Your identity can keep you bound in the past (as with this woman), or it can pull you forward into the future.
- If you believe, as one of my clients did, that you are someone who never finishes a project, you'll have a hard time starting anything that's meaningful to you.
- If you believe, as a good friend of mine did, that you are someone who has healed from old wounds, you'll stay stuck in the loop of reliving those wounds.
- If you believe, as another client did, that not having an advanced degree reduces you in the eyes of others, you'll struggle with your sense of credibility, no matter how much others respect your work.
- It wasn't about the projects themselves, it was about learning all he could about what he was doing. When that learning was done, the real project was over. No longer stuck, my client is designing an amazing new career that's multi-disciplinary and takes advantage of his voracious appetite for learning.
- My friend is now someone who's healthy instead of someone who has healed. The difference may seem subtle when you read it, but it's made a huge difference in her life. Her relationships with others are stronger and her ability to take care of herself is exponentially better. I can hardly believe she's the same person when I talk to her - and of course, she isn't!

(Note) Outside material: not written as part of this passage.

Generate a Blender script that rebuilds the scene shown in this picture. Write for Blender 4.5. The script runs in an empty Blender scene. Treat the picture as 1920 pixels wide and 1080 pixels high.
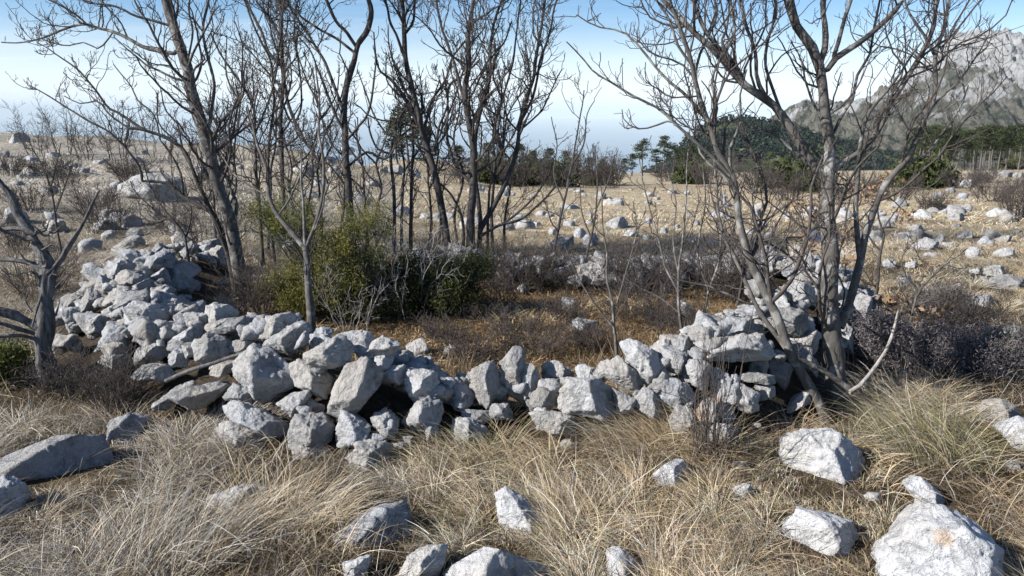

- Consciously adopting a new sense of credibility - mature, responsible, reliable, and wise - seemed artificial at first, but has allowed my client to put herself out in her professional community in ways that would have been impossible. "It's been a lifeline," she said to me, commenting on how she can simply stop and ask herself how someone with this new sense of credibility would act.
Mistaken identities are inevitable. As your life evolves, your identity gets stuck - stuck in the past, stuck in a misconception, stuck in fear - and then your life gets stuck as well. Likewise, when your identity is too firmly rooted in the success or failure of what you want to accomplish, you can't move, even though your goal may be deeply meaningful to you. Either of these situations leads to frustration and a sense of failure.
Are you wearing an out-of-date identity as ill-fitting and strange as wearing a RenFaire costume to your office? Are you defining yourself in terms of other people rather than yourself? Is your identity so tightly bound up in the success or failure of your dream that you're immobilized, unable to take action?
I challenge you to take the time to examine your sense of identity and hold it up to the light of the present reality. What does it look like, and how can you let it grow so it represents not only who you are, but who you want to become?
"Our achievements of today are but the sum total of our thoughts of yesterday. You are today where the thoughts of yesterday have brought you and you will be tomorrow where the thoughts of today take you." Blaise Pascal, French mathematician, physicist, and religious scholar, 1623-1662.